Thank you, David. I am going to share this with all my friends, if that’s okay with you. We’re all guilty of indulging in us vs them memes. Like eating poisoned candy.
> I wrote an earlier post about how to vet your news feed earlier this year.
The best way to vet your news feed is to turn the damn thing off. Then invest the time you’ve been wasting incessantly following “the news” and go read a book.

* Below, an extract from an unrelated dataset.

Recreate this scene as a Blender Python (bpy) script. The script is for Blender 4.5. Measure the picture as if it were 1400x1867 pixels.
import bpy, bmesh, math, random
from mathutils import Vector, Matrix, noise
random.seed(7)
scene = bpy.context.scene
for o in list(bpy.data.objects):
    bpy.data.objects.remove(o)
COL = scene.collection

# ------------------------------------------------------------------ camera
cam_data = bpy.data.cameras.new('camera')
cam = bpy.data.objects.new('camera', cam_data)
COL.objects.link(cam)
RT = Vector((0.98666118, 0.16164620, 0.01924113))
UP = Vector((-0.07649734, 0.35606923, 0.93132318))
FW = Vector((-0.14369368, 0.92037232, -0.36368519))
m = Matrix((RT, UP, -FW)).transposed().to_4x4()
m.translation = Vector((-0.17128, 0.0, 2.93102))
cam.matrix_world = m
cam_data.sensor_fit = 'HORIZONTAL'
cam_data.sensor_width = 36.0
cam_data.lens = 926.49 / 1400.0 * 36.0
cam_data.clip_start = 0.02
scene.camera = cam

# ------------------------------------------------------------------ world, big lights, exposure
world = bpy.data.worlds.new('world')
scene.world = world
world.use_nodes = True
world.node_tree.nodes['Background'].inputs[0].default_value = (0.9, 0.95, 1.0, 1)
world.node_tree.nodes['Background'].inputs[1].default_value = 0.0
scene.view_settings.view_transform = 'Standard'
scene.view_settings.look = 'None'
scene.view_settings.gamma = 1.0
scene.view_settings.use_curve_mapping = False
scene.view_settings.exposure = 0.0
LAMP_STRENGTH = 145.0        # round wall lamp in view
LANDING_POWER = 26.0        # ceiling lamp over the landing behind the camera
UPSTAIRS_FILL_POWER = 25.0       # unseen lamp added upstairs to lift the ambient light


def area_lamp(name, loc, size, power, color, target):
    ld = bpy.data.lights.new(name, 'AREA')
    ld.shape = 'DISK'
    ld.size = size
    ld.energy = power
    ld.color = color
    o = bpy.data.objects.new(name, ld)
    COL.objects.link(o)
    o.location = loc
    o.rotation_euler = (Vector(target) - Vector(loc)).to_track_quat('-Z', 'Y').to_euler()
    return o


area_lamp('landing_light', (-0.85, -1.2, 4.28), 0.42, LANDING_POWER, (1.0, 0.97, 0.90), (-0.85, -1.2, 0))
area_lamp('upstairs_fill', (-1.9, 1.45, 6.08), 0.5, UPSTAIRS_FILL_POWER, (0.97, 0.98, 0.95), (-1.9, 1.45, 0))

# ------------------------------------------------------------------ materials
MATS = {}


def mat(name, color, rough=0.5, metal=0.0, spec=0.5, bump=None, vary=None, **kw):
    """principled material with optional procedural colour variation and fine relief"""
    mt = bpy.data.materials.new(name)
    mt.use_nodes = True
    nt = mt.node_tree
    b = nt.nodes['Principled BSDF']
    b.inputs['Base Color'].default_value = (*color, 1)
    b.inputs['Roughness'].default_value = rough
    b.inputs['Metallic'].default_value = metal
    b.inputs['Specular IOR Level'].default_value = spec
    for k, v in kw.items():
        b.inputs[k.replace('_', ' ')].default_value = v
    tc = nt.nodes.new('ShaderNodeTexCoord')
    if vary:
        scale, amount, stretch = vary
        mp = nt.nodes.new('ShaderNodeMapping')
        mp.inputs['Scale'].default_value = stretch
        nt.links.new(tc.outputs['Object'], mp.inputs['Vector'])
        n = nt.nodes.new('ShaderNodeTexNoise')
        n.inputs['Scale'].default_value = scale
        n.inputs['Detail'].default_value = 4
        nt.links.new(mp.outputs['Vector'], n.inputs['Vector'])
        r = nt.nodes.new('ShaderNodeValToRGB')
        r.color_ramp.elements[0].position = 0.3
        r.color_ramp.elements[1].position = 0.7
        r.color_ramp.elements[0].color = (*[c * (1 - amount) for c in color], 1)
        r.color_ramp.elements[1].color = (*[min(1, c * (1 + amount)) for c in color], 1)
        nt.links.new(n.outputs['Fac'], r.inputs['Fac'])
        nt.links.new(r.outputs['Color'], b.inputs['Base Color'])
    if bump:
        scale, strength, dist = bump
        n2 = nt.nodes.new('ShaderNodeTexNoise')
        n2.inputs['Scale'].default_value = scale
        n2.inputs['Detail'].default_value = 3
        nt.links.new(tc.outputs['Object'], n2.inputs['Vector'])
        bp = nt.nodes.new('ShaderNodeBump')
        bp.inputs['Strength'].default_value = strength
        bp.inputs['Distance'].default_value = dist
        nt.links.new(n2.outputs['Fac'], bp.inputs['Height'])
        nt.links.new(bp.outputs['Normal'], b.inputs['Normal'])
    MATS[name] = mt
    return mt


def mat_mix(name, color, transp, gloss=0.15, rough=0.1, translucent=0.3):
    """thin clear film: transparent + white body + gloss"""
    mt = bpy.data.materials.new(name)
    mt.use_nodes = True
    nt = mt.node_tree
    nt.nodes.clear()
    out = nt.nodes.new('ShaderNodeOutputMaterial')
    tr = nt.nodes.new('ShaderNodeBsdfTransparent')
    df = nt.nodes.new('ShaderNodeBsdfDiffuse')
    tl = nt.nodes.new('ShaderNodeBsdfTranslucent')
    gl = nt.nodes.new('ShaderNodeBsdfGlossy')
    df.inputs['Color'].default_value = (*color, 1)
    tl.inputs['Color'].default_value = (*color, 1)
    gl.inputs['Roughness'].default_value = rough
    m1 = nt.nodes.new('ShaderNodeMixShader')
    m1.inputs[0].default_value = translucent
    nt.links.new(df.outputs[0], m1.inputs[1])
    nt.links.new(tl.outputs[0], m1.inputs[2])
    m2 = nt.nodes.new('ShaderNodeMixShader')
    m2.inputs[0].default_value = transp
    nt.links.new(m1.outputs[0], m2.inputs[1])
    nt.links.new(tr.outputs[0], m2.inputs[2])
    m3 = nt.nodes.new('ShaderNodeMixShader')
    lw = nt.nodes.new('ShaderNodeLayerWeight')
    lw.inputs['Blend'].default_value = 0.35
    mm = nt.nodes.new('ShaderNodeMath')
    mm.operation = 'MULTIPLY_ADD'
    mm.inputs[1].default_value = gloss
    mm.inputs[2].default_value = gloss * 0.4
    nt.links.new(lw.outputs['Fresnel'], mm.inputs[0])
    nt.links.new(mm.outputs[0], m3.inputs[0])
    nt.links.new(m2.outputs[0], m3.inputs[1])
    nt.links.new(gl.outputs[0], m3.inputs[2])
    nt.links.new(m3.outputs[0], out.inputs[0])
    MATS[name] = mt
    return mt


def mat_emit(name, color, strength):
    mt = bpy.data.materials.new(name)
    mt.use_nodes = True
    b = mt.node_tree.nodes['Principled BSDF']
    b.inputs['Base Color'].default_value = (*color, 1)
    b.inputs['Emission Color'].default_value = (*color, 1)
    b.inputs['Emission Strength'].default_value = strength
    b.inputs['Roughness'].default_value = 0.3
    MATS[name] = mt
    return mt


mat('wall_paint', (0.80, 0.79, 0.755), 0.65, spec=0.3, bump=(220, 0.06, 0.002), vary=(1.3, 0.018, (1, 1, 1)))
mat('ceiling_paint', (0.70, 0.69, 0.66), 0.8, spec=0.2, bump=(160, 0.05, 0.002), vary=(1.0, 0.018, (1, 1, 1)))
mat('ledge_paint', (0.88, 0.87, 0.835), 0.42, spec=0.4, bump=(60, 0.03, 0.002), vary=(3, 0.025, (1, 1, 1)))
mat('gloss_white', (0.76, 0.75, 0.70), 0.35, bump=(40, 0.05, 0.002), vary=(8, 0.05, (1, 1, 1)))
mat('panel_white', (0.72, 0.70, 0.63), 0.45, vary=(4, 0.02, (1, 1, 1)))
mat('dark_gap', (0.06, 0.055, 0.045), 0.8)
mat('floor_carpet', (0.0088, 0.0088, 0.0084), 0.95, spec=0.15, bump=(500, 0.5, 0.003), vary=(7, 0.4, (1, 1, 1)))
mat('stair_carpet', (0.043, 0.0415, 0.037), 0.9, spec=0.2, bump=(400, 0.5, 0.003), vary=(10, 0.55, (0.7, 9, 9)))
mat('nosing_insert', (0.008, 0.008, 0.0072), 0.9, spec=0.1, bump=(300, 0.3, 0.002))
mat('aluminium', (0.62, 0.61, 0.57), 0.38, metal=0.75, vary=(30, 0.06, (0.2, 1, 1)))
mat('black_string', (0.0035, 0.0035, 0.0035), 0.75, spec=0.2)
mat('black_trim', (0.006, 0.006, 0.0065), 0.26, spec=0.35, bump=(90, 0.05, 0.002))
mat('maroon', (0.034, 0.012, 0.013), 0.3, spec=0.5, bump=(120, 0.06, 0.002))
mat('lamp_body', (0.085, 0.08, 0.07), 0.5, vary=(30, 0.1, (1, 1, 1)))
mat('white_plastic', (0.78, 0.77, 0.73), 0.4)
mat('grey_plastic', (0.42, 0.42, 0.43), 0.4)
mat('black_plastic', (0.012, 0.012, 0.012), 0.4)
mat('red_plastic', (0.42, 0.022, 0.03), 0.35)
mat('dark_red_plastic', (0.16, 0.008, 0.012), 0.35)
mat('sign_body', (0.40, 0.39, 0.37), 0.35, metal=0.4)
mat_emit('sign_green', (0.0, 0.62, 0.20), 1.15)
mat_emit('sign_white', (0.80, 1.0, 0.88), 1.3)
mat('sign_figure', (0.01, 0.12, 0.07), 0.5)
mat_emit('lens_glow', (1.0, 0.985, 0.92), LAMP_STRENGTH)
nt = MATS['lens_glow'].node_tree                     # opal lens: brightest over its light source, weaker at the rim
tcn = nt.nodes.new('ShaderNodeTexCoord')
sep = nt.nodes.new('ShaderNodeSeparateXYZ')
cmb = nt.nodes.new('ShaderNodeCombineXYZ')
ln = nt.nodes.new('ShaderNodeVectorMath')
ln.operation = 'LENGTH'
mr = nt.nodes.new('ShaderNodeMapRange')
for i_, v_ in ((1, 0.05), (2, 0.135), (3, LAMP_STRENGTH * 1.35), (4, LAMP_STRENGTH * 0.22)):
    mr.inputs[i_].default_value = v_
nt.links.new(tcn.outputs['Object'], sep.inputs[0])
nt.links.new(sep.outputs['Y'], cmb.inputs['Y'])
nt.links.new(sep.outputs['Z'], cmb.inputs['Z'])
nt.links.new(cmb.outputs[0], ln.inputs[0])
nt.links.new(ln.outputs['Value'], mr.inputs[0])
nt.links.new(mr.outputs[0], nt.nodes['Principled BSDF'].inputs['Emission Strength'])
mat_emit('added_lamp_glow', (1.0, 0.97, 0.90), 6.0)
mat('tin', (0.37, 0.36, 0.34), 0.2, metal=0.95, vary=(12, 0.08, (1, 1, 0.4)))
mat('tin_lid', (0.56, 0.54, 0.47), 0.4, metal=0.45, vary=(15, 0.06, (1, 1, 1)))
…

The only “news” I’ve received for the past two years has been curated/forwarded to me by trusted friends over email. Yes, some fraction of this is propaganda and bullshit, usually easy to detect. When I receive bullshit from someone I trust I whack them upside the head and tell them not to send me any more. If they persist I stop trusting them and install a filter that throws their email directly into the garbage.
Problem solved.
Now, you ask, am I less “informed” than people glued to the CNN-FOX-NYT-WaPo-Facebook-Twitter sell your eyeballs to advertisers machine? I contend I am a lot less misinformed. And the handful of articles forwarded to me each day are plenty to keep track of what’s going on. Meanwhile, the 100 books I’ve read since I went dark two years ago, cancelled all my “news” subscriptions, and got off Social Media have left me with a much richer perspective about what is going on as I watch the human race go insane.
The Russian disinformation campaign never went dormant.
Well, they clearly haven’t been forced to learn English. So what’s the worry?